_SHORT EXERCISE_:
Reproduce nothing but the lines from the start of the material through the line that includes "from mathutils import Vector, noise", both ends included, and omit every picture.

╭─ TASK INPUTS

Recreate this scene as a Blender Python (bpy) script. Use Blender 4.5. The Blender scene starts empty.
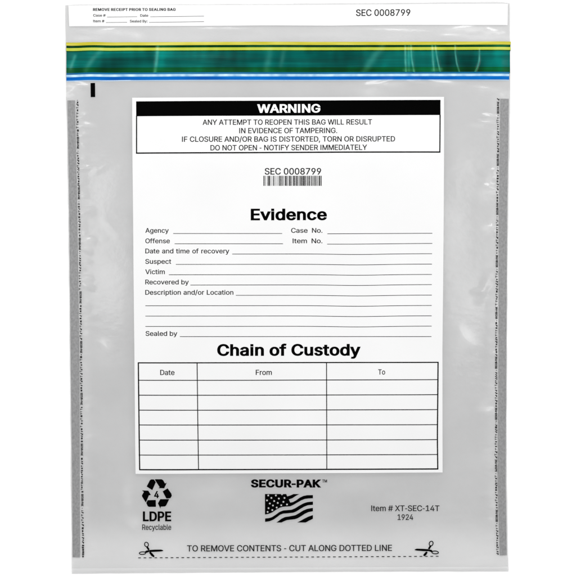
import bpy, math, random
from mathutils import Vector, noise

# A clear plastic evidence bag lying flat on a white studio surface, seen from straight above.
S = 0.0007                      # metres per unit of the drawing (576 units across the frame)
sc = bpy.context.scene
COL = sc.collection
rnd = random.Random(7)

# ------------------------------------------------------------------ outline of the bag
def lerp(a, b, t): return a + (b - a) * t
def interp(pts, x):
    if x <= pts[0][0]: return pts[0][1]
    for (a, va), (b, vb) in zip(pts, pts[1:]):
        if x <= b:
            t = (x - a) / (b - a)
            return va + (vb - va) * t
    return pts[-1][1]
def smooth(t):
    t = max(0.0, min(1.0, t)); return t * t * (3 - 2 * t)

LEFT = [(0, 64.8), (26, 65.0), (50, 65.2), (80, 65.5), (110, 66.0), (150, 66.6), (210, 67.8), (280, 68.6), (350, 69.3), (456, 70.5), (520, 71.0), (574, 71.3)]
RIGHT = [(0, 509.8), (26, 510.2), (45, 510.4), (80, 510.7), (150, 509.8), (220, 508.4), (290, 507.8), (350, 507.3), (430, 506.9), (480, 507.1), (530, 507.8), (574, 508.9)]
TOP = [(60, 4.6), (130, 4.3), (200, 4.0), (270, 3.7), (330, 3.2), (390, 2.7), (440, 2.2), (490, 1.7), (503, 1.9), (511, 3.2)]
BOTTOM = [(70, 574.0), (170, 573.2), (288, 572.3), (400, 571.7), (508, 571.6)]

# ------------------------------------------------------------------ height of the film (wrinkles)
RIDGES = []
def ridge(x0, y0, x1, y1, w, a): RIDGES.append((x0, y0, x1, y1, w, a * (2.3 if y0 > 80 else 1.35 if y1 > 42 else 1.9)))
# creases pressed into the closure tape
for r in [(157.6, 40, 155.0, 72, 1.7, .55), (405.4, 38, 406.0, 73, 1.3, .5), (408.6, 40, 409.4, 73, 1.6, .16), (411.2, 38, 413.6, 72, 1.3, .5),
          (432.4, 42, 433.6, 73, 1.3, .5), (435.6, 44, 440.6, 71, 1.3, .5), (455.6, 40, 455.9, 54, 1.2, .42), (455.9, 54, 459.0, 71, 1.2, .45),
          (479.4, 50, 479.0, 62, 1.2, .42), (479.0, 62, 475.6, 71, 1.2, .45), (71, 66, 78, 54, 1.6, .25), (86, 70, 100, 52, 2.4, .22), (362, 70, 372, 44, 4, .25)]:
    ridge(*r)
# flap ripples between the receipt strip and the tape
for r in [(452, 30, 475, 27, 1.6, .45), (462, 33, 482, 31, 1.2, .40), (486, 29, 497, 33, 1.2, .5), (440, 36, 470, 38, 1.4, .3), (478, 37, 503, 30, 1.3, .3),
          (96, 33, 118, 30, 2.2, .34), (120, 36, 140, 34, 2.0, .30), (75, 31, 92, 34, 2.0, .25), (180, 30, 260, 31, 2.6, .22), (280, 37, 360, 36, 2.4, .22), (355, 31, 430, 32, 2.2, .22)]:
    ridge(*r)
# puckers where the tape ends and under it
for r in [(70, 84, 88, 87, 2.6, .55), (68, 92, 78, 86, 2.2, .45), (366, 86, 392, 81, 2.6, .45), (372, 92, 384, 84, 3.0, .4), (408, 82, 420, 81, 1.6, .4), (430, 82, 452, 84, 2.0, .35),
          (100, 83, 130, 82, 1.8, .25), (470, 88, 500, 92, 3.0, .3)]:
    ridge(*r)
# puckers along the two welded sides
for r in [(483, 116, 498, 118, 1.8, .6), (478, 122, 497, 125, 2.0, .45), (487, 190, 496, 166, 2.6, .6), (484, 186, 495, 189, 2.2, .6), (486, 194, 496, 194, 1.8, .5),
          (484, 230, 494, 226, 2.2, .6), (492, 228, 497, 236, 1.6, .5), (473, 292, 482, 291, 2.0, .4), (494, 318, 497, 330, 1.6, .5), (490, 328, 497, 326, 1.8, .5),
          (478, 300, 488, 280, 3.6, .3), (460, 332, 470, 346, 5.0, .5), (486, 404, 496, 398, 2.2, .45), (478, 412, 492, 410, 2.6, .4), (488, 452, 497, 450, 1.8, .35),
          (80, 126, 92, 125, 1.6, .5), (80, 168, 96, 166, 2.0, .35), (79, 214, 92, 210, 2.0, .4), (80, 242, 92, 240, 2.4, .55), (82, 248, 90, 252, 2.0, .5),
          (80, 280, 90, 279, 1.8, .5), (82, 284, 92, 288, 2.2, .4), (80, 336, 88, 334, 1.6, .4), (104, 344, 110, 350, 3.0, .35), (82, 402, 92, 398, 1.8, .35), (84, 440, 94, 436, 1.6, .35),
          (94, 172, 112, 160, 3.6, .22), (106, 222, 118, 232, 4, .2), (126, 520, 140, 532, 5, .5), (122, 500, 130, 488, 6, .35), (70, 566, 96, 556, 5, .45), (460, 568, 500, 560, 5, .3),
          (180, 480, 230, 500, 12, .45), (330, 500, 372, 482, 12, .35), (440, 500, 470, 530, 10, .4), (445, 520, 462, 518, 2.2, .2)]:
    ridge(*r)
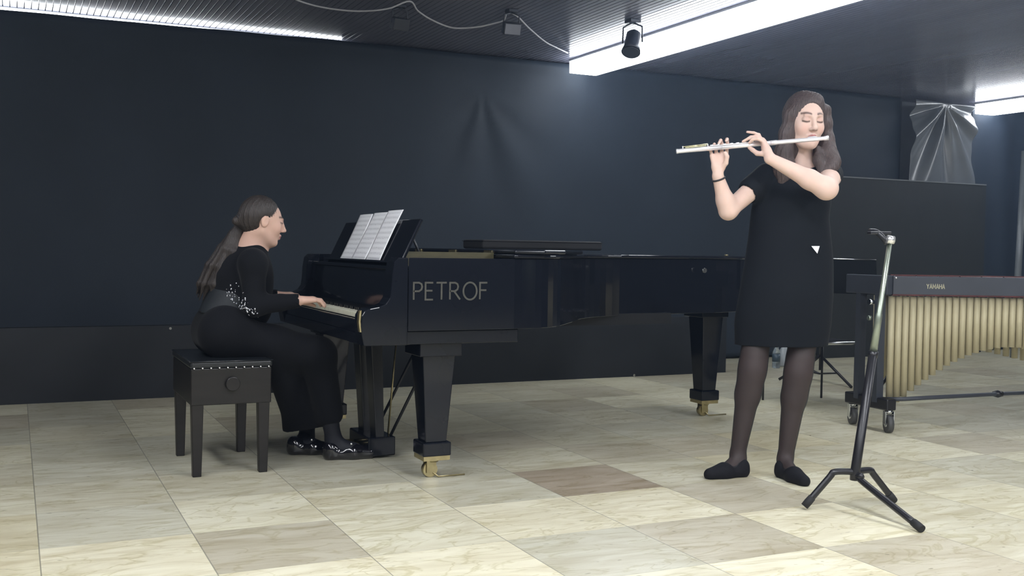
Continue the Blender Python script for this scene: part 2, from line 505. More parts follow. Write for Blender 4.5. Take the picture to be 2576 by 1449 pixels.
# ------------------------------------------------------------------ signed-distance bodies
class SDF:
    def __init__(s, lo, hi, h):
        s.lo = np.array(lo, dtype=np.float32); s.h = h
        s.n = np.ceil((np.array(hi) - np.array(lo)) / h).astype(int) + 1
        s.D = np.full(s.n, 0.08, dtype=np.float32)
    def _block(s, lo, hi, pad):
        a = np.maximum(np.floor((np.array(lo) - pad - s.lo) / s.h).astype(int), 0)
        b = np.minimum(np.ceil((np.array(hi) + pad - s.lo) / s.h).astype(int) + 1, s.n)
        if np.any(b <= a): return None
        sl = tuple(slice(a[i], b[i]) for i in range(3))
        ax = [s.lo[i] + s.h * np.arange(a[i], b[i], dtype=np.float32) for i in range(3)]
        return sl, ax[0][:, None, None], ax[1][None, :, None], ax[2][None, None, :]
    def _mix(s, sl, d, k, op):
        A = s.D[sl]
        if op == '+':
            h = np.maximum(k - np.abs(A - d), 0) / k
            s.D[sl] = np.minimum(A, d) - h * h * k * 0.25
        else:
            d = -d
            h = np.maximum(k - np.abs(A - d), 0) / k
            s.D[sl] = np.maximum(A, d) + h * h * k * 0.25
    def cone(s, a, b, r1, r2, k=0.02, op='+', flat=None):
        """capsule from a to b; flat=(direction, factor) squashes it along a direction"""
        a = np.array(a); b = np.array(b)
        R = max(r1, r2)
        blk = s._block(np.minimum(a, b) - R, np.maximum(a, b) + R, 0.025 + k)
        if blk is None: return s
        sl, X, Y, Z = blk
        px, py, pz = X - a[0], Y - a[1], Z - a[2]
        ba = b - a
        l2 = max(float(ba @ ba), 1e-9)
        t = np.clip((px * ba[0] + py * ba[1] + pz * ba[2]) / l2, 0, 1)
        qx, qy, qz = px - t * ba[0], py - t * ba[1], pz - t * ba[2]
        if flat is not None:
            n = np.array(flat[0], dtype=float); n /= np.linalg.norm(n)
            c = (qx * n[0] + qy * n[1] + qz * n[2]) * (1.0 / flat[1] - 1.0)
            qx = qx + c * n[0]; qy = qy + c * n[1]; qz = qz + c * n[2]
        d = np.sqrt(qx * qx + qy * qy + qz * qz) - (r1 + (r2 - r1) * t)
        if flat is not None: d = d * flat[1] ** 0.5
        s._mix(sl, d.astype(np.float32), k, op)
        return s
    def ell(s, c, r, k=0.02, op='+', M=None):
        c = np.array(c, dtype=float); r = np.array(r, dtype=float)
        R = r.max()
        blk = s._block(c - R, c + R, 0.02 + k)
        if blk is None: return s
        sl, X, Y, Z = blk
        px, py, pz = X - c[0], Y - c[1], Z - c[2]
        if M is not None:
            I = np.array(M).T
            px, py, pz = (I[0, 0] * px + I[0, 1] * py + I[0, 2] * pz, I[1, 0] * px + I[1, 1] * py + I[1, 2] * pz, I[2, 0] * px + I[2, 1] * py + I[2, 2] * pz)
        k0 = np.sqrt((px / r[0]) ** 2 + (py / r[1]) ** 2 + (pz / r[2]) ** 2)
        k1 = np.sqrt((px / r[0] ** 2) ** 2 + (py / r[1] ** 2) ** 2 + (pz / r[2] ** 2) ** 2) + 1e-6
        d = k0 * (k0 - 1.0) / k1
        s._mix(sl, d.astype(np.float32), k, op)
        return s
    def loft(s, secs, k=0.02, op='+', ripple=None, rz=0.0):
        """stack of elliptical sections (z, cx, cy, rx, ry); rz turns the ellipses"""
        secs = sorted(secs)
        A = np.array(secs)
        R = A[:, 3:5].max()
        blk = s._block((A[:, 1].min() - R, A[:, 2].min() - R, A[0, 0]), (A[:, 1].max() + R, A[:, 2].max() + R, A[-1, 0]), 0.03 + k)
        if blk is None: return s
        sl, X, Y, Z = blk
        z = Z.ravel()
        # smooth interpolation of the sections
        def ip(col):
            zz = A[:, 0]
            v = np.interp(z, zz, A[:, col])
            w = 0.02
            v = (v + np.interp(z - w, zz, A[:, col]) + np.interp(z + w, zz, A[:, col])) / 3
            return v[None, None, :].astype(np.float32)
        cx, cy, rx, ry = ip(1), ip(2), ip(3), ip(4)
        px, py = X - cx, Y - cy
        c, sn = math.cos(rz), math.sin(rz)
        qx, qy = px * c + py * sn, -px * sn + py * c
        q = np.sqrt((qx / rx) ** 2 + (qy / ry) ** 2)
        if ripple is not None:
            q = q / (1 + ripple(np.arctan2(qy, qx), Z))
        d = (q - 1) * np.minimum(rx, ry)
        dz = np.maximum(A[0, 0] - Z, Z - A[-1, 0])
        d = np.maximum(d, dz)
        s._mix(sl, d.astype(np.float32), k, op)
        return s
    def half(s, p, n, k=0.004):
        """keep what lies behind the plane (p, n)"""
        sl, X, Y, Z = s._block(s.lo, s.lo + s.h * s.n, 0)
        n = np.array(n, dtype=float); n /= np.linalg.norm(n)
        d = (X - p[0]) * n[0] + (Y - p[1]) * n[1] + (Z - p[2]) * n[2]
        s.D = np.maximum(s.D, d.astype(np.float32))
        return s
    def mesh(s, name, material, parent=None, color=None, wob=None, relax=1):
        D = s.D
        D[0] = D[-1] = 1; D[:, 0] = D[:, -1] = 1; D[:, :, 0] = D[:, :, -1] = 1
        S = D < 0
        cnt = np.zeros(s.n - 1, dtype=np.int8)
        for i in (0, 1):
            for j in (0, 1):
                for k in (0, 1):
                    cnt += S[i:s.n[0] - 1 + i, j:s.n[1] - 1 + j, k:s.n[2] - 1 + k]
        act = (cnt > 0) & (cnt < 8)
        I = np.argwhere(act)
        idx = np.full(s.n - 1, -1, dtype=np.int64)
        idx[act] = np.arange(len(I))
        cor = [(i, j, k) for i in (0, 1) for j in (0, 1) for k in (0, 1)]
        val = {c: D[I[:, 0] + c[0], I[:, 1] + c[1], I[:, 2] + c[2]] for c in cor}
        acc = np.zeros((len(I), 3)); w = np.zeros(len(I))
        for c in cor:
            for ax in range(3):
                if c[ax] == 0:
                    e = list(c); e[ax] = 1; e = tuple(e)
                    a, b = val[c], val[e]
                    m = (a < 0) != (b < 0)
                    t = np.where(m, a / np.where(m, a - b, 1), 0)
                    p = np.array(c, dtype=float)[None, :].repeat(len(I), 0)
                    p[:, ax] += t
                    acc += p * m[:, None]; w += m
        V = s.lo + s.h * (I + acc / w[:, None])
        Q = []
        for ax in range(3):
            o1, o2 = (ax + 1) % 3, (ax + 2) % 3
            n0 = s.n.copy()
            a = [slice(1, -1)] * 3; b = [slice(1, -1)] * 3
            a[ax] = slice(0, -1); b[ax] = slice(1, None)
            A_, B_ = S[tuple(a)], S[tuple(b)]
            E = np.argwhere(A_ != B_)
            flip = A_[A_ != B_]
            E2 = E.copy()
            E2[:, o1] += 1; E2[:, o2] += 1
            def cell(d1, d2):
                q = E2.copy(); q[:, o1] += d1; q[:, o2] += d2
                return idx[q[:, 0], q[:, 1], q[:, 2]]
            q = np.stack([cell(-1, -1), cell(0, -1), cell(0, 0), cell(-1, 0)], 1)
            q[~flip] = q[~flip][:, ::-1]
            Q.append(q)
        Q = np.concatenate(Q)
        Q = Q[(Q >= 0).all(1)]
        for _ in range(relax):                      # light smoothing
            sm = np.zeros_like(V); ct = np.zeros(len(V))
            for i in range(4):
                for j in ((i + 1) % 4, (i + 3) % 4):
                    np.add.at(sm, Q[:, i], V[Q[:, j]]); np.add.at(ct, Q[:, i], 1)
            V = 0.5 * V + 0.5 * sm / np.maximum(ct, 1)[:, None]
        if wob is not None: V = wob(V)
        colors = color(V) if color is not None else None
        off = Vector((0, 0, 0)); r = parent
        while r is not None:
            off += r.location; r = r.parent
        V = V - np.array(off)
        me = bpy.data.meshes.new(name)
        me.vertices.add(len(V)); me.vertices.foreach_set('co', V.astype(np.float32).ravel())
        me.loops.add(len(Q) * 4); me.loops.foreach_set('vertex_index', Q.astype(np.int32).ravel())
        me.polygons.add(len(Q)); me.polygons.foreach_set('loop_start', np.arange(0, len(Q) * 4, 4, dtype=np.int32))
        me.polygons.foreach_set('loop_total', np.full(len(Q), 4, dtype=np.int32))
        me.polygons.foreach_set('use_smooth', np.ones(len(Q), dtype=bool))
        me.update(calc_edges=True)
        me.validate()
        if colors is not None:
            ca = me.color_attributes.new('Col', 'FLOAT_COLOR', 'POINT')
            ca.data.foreach_set('color', np.concatenate([colors, np.ones((len(colors), 1))], 1).astype(np.float32).ravel())
        me.materials.append(material)
        o = bpy.data.objects.new(name, me)
        COL.objects.link(o)
        if parent is not None: o.parent = parent
        return o

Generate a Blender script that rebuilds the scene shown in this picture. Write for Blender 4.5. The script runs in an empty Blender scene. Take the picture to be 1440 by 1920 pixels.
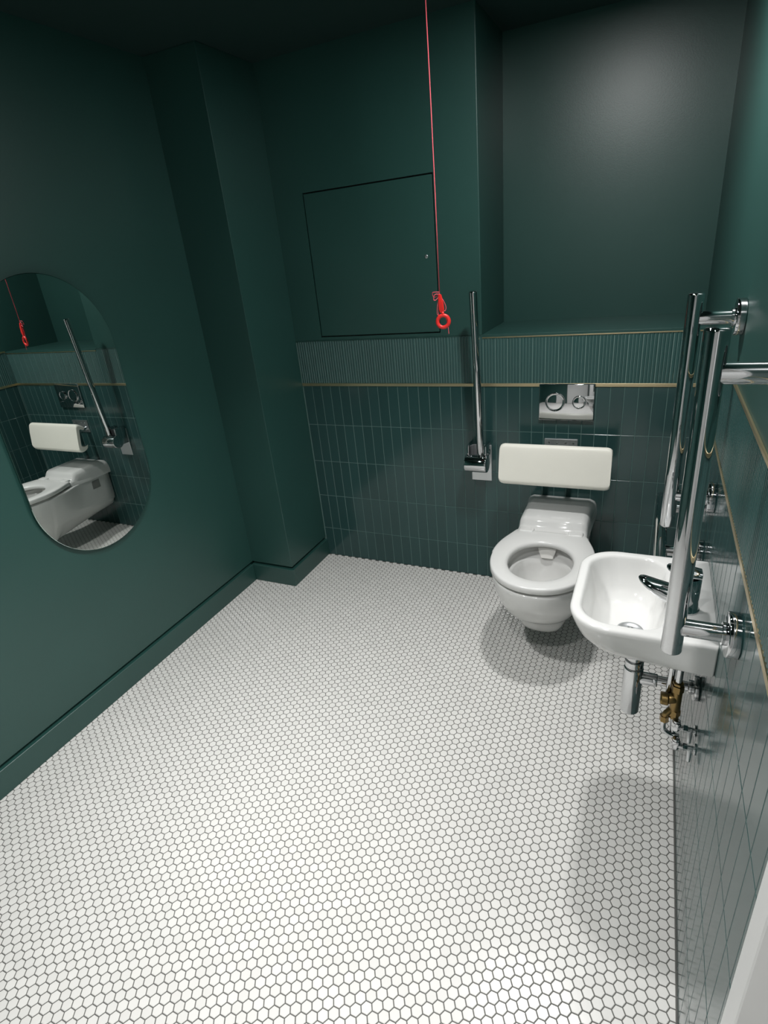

╰─

_RESPONSE FOR THIS EXERCISE_:
Recreate this scene as a Blender Python (bpy) script. Use Blender 4.5. The Blender scene starts empty.
import bpy, math, random
from mathutils import Vector, noise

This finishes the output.